I think it’s pointless to try to prevent this. Try to block it and parents who can afford to will just move to where the public schools are good.

There’s no level of forced equality (other than everyone living in abject squalor) where there won’t be a spread of resources and some will choose to direct theirs in less or more long-term productive ways.

2 comments

You are correct that there will never be perfect equality. However, that doesn't mean that we shouldn't take steps to get closer to equality. For example, wealthy parents sending their kids to private schools isn't as much of an issue when it doesn't take money away from public schools (e.g. via vouchers).
It's fairly easy to prevent. Accreditation is a legitimization mechanism eminently modulatable by law. When only state schools are accredited and truancy is enforced, there is no other option.

The funding issue is also trivial, local property taxes should be transferred to the state rather than being used directly. The idea that somehow poor neighborhoods should have poor schools is asinine and re-enforces existing class structure.
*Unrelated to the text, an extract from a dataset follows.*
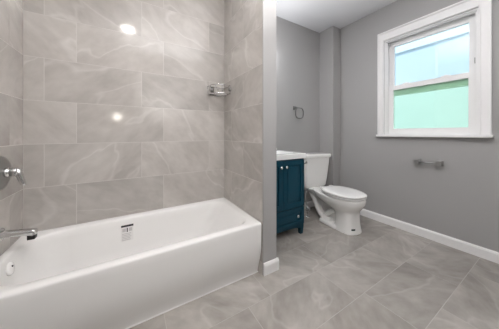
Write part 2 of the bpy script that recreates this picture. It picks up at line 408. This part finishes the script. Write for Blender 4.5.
# ------------------------------------------------------------------ tub spout, valve, corner basket
FYc = 1.615
sp = empty('tub_spout', (XL, FYc, 0.487), 'chrome tub spout with dark outlet, low over the tub rim', 'faucet')
def rr_yz(x, y0, y1, z0, z1, r): return [(x, p[0], p[1]) for p in [(q[0], q[1]) for q in rrect(y0, y1, z0, z1, 0, r, 4)]]
b = MB()
b.loft([rr_yz(x, FYc - w, FYc + w, zb, zt, 0.008) for x, w, zb, zt in ((XL + 0.001, 0.024, 0.485, 0.516), (XL + 0.02, 0.023, 0.486, 0.515), (XL + 0.06, 0.022, 0.482, 0.510), (XL + 0.10, 0.022, 0.474, 0.504), (XL + 0.128, 0.021, 0.466, 0.500), (XL + 0.138, 0.020, 0.468, 0.498), (XL + 0.141, 0.018, 0.471, 0.494))])
o = b.build('body', M['chrome'], sp); autosmooth(o, 40)
b = MB(); b.lathe([(0.034, 0), (0.035, 0.003), (0.033, 0.007), (0.026, 0.008)], (XL + 0.0005, FYc, 0.500), (1, 0, 0)); b.build('wall_flange', M['chrome'], sp)
b = MB(); b.box(XL + 0.106, XL + 0.1385, FYc - 0.019, FYc + 0.019, 0.447, 0.474, 0.004); b.build('outlet', M['dark'], sp, label='dark downturned outlet')

vz = 0.836
va = empty('shower_valve', (XL, 1.622, vz), 'round chrome shower valve with drooping lever on left tiled wall', 'faucet')
b = MB(); b.lathe([(0.089, 0.0005), (0.090, 0.004), (0.086, 0.009), (0.070, 0.013), (0.040, 0.016), (0.0, 0.017)], (XL, 1.622, vz), (1, 0, 0), 48); b.build('escutcheon', M['satin'], va)
b = MB(); b.lathe([(0.026, 0.012), (0.026, 0.030), (0.022, 0.032), (0.022, 0.038), (0.025, 0.040), (0.025, 0.060), (0.022, 0.066), (0.0, 0.067)], (XL, 1.622, vz), (1, 0, 0)); b.build('hub', M['chrome'], va)
b = MB(); b.tube([(XL + 0.050, 1.622, vz + 0.006), (XL + 0.062, 1.622, vz + 0.004), (XL + 0.070, 1.621, vz - 0.018), (XL + 0.078, 1.620, vz - 0.045), (XL + 0.086, 1.619, vz - 0.070), (XL + 0.089, 1.619, vz - 0.080)],
               [0.019, 0.019, 0.016, 0.014, 0.0125, 0.008], 14); b.build('lever', M['chrome'], va)

cb = empty('corner_basket', (XE, YT, 1.42), 'chrome wire corner basket high in the right tub corner', 'shelf')
def arc(r, z, n=14, sq=3.2):
    out = []
    for k in range(n + 1):
        a = (math.pi / 2) * k / n; c, s_ = math.cos(a), math.sin(a); q = (c ** sq + s_ ** sq) ** (1 / sq)
        out.append((XE - 0.006 - r * c / q, YT - 0.006 - r * 0.86 * s_ / q, z))
    return out
loop = lambda r, z: arc(r, z) + [(XE - 0.006, YT - 0.006, z)]
b = MB(); b.tube(loop(0.178, 1.515), 0.0035, 8, closed=True); b.build('top_rail', M['chrome'], cb)
b = MB(); b.tube(loop(0.170, 1.437), 0.0065, 8, closed=True)
for k in range(1, 9):
    t = 0.17 * k / 9
    b.tube([(XE - 0.006 - t, YT - 0.006, 1.437), (XE - 0.006 - t, YT - 0.006 - 0.146, 1.437)], 0.0022, 6)
b.build('base_grid', M['chrome'], cb)
ta, ba = arc(0.178, 1.515), arc(0.170, 1.437)
for k in (0, 4, 7, 10, 14):
    b = MB(); b.tube([ta[k], ba[k]], 0.003, 8); b.build('upright_wire', M['chrome'], cb)
for org, ax in (((0.695, YT - 0.001, 1.487), (0, -1, 0)), ((XE - 0.001, 1.735, 1.480), (-1, 0, 0))):
    b = MB(); b.lathe([(0.023, 0), (0.023, 0.006), (0.015, 0.012), (0.012, 0.02), (0, 0.021)], org, ax, 24); b.build('mount', M['nickel'], cb)

# ------------------------------------------------------------------ vanity
VX0, VX1, VY0, VY1 = 0.985, 1.560, 1.478, YB - 0.004
van = empty('vanity_cabinet', (1.2725, 1.71, 0), 'deep teal vanity cabinet with two doors and low drawer beside the toilet', 'cabinet')
b = MB()
b.box(VX0, VX1, VY0 + 0.018, VY1, 0.085, 0.795, 0.002)
b.build('body', M['navy'], van)
# face frame with arched toe rail
b = MB(); n = 20; top_, lowf = 0.112, 0.062
r_ = []
for k in range(n + 1):
    x = VX0 + 0.04 + (VX1 - VX0 - 0.08) * k / n; t = abs(2 * k / n - 1); z = lowf + 0.026 * (1 - t ** 4)
    r_.append([(x, VY0, z), (x, VY0, top_), (x, VY0 + 0.02, top_), (x, VY0 + 0.02, z)])
b.loft(r_, smooth=False)
b.box(VX0, VX0 + 0.04, VY0, VY0 + 0.02, 0.06, 0.795, 0.001); b.box(VX1 - 0.04, VX1, VY0, VY0 + 0.02, 0.06, 0.795, 0.001)
b.box(VX0, VX1, VY0, VY0 + 0.02, 0.770, 0.795); b.box(VX0, VX1, VY0, VY0 + 0.02, 0.288, 0.310)
b.build('face_frame', M['navy'], van)
def shaker(b, xa, xb, za, zb, y, rail=0.05):
    b.box(xa, xa + rail, y - 0.018, y, za, zb, 0.002); b.box(xb - rail, xb, y - 0.018, y, za, zb, 0.002)
    b.box(xa + rail, xb - rail, y - 0.018, y, za, za + rail, 0.002); b.box(xa + rail, xb - rail, y - 0.018, y, zb - rail, zb, 0.002)
    b.box(xa + rail - 0.002, xb - rail + 0.002, y - 0.009, y - 0.001, za + rail - 0.002, zb - rail + 0.002)
    e = 0.014
    b.box(xa + rail + e, xb - rail - e, y - 0.0145, y - 0.008, za + rail + e, zb - rail - e, 0.004, 2)
def knob(x, z, y, parent, name='knob'):
    b = MB(); b.lathe([(0.007, 0), (0.007, 0.010), (0.013, 0.014), (0.0155, 0.019), (0.0135, 0.025), (0.0, 0.028)], (x, y, z), (0, -1, 0), 20); b.build(name, M['chrome'], parent)
cx = 1.262
for xa, xb, kx in ((VX0 + 0.012, cx - 0.002, cx - 0.031), (cx + 0.002, VX1 - 0.012, cx + 0.034)):
    b = MB(); shaker(b, xa, xb, 0.306, 0.782, VY0 - 0.0005); d = b.build('door', M['navy'], van); knob(kx, 0.722, VY0 - 0.0175, d)
b = MB(); shaker(b, VX0 + 0.012, VX1 - 0.012, 0.118, 0.294, VY0 - 0.0005, 0.042); d = b.build('drawer', M['navy'], van)
knob(1.446, 0.216, VY0 - 0.0175, d); knob(1.100, 0.216, VY0 - 0.0175, d)
for fx in (VX0, VX1 - 0.045):
    for fy in (VY0 + 0.0, VY1 - 0.05):
        b = MB(); b.loft([[(fx + a, fy + c, z) for a, c in ((e, e), (0.045 - e, e), (0.045 - e, 0.045 - e), (e, 0.045 - e))] for z, e in ((0, 0.006), (0.09, 0.0))], smooth=False); b.build('foot', M['navy'], van)
vt = empty('bathroom_sink', (1.272, 1.71, 0.795), 'white bathroom sink with flat rim resting on the teal vanity cabinet', 'sink')
b = MB()
tx0, tx1, ty0, ty1 = WX + 0.003, VX1 + 0.012, VY0 - 0.022, YB - 0.002
rings = [rrect(tx0, tx1, ty0, ty1, 0.7955, 0.004), rrect(tx0, tx1, ty0, ty1, 0.842, 0.004), rrect(tx0 + 0.004, tx1 - 0.004, ty0 + 0.004, ty1 - 0.004, 0.846, 0.004),
         rrect(tx0 + 0.07, tx1 - 0.07, ty0 + 0.07, ty1 - 0.12, 0.846, 0.07), rrect(tx0 + 0.085, tx1 - 0.085, ty0 + 0.085, ty1 - 0.135, 0.826, 0.07), rrect(tx0 + 0.13, tx1 - 0.13, ty0 + 0.12, ty1 - 0.17, 0.80, 0.05)]
b.loft(rings); o = b.build('basin_top', M['top'], vt); autosmooth(o, 30)
b = MB(); b.box(tx0, tx1, YB - 0.020, YB - 0.002, 0.846, 0.868, 0.003); b.build('backsplash', M['top'], vt)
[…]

It’s not a funding issue, or at least not just a funding issue. In many states, the lower performing districts have more per-pupil funding than higher performing schools.

Parents and community are a massive influence, and parents will move as needed to attend better school districts, even if private schools are outlawed.

We can find a reason for any intervention to fail, but empiricism should be our guide, not our ability to conjure failure scenarios.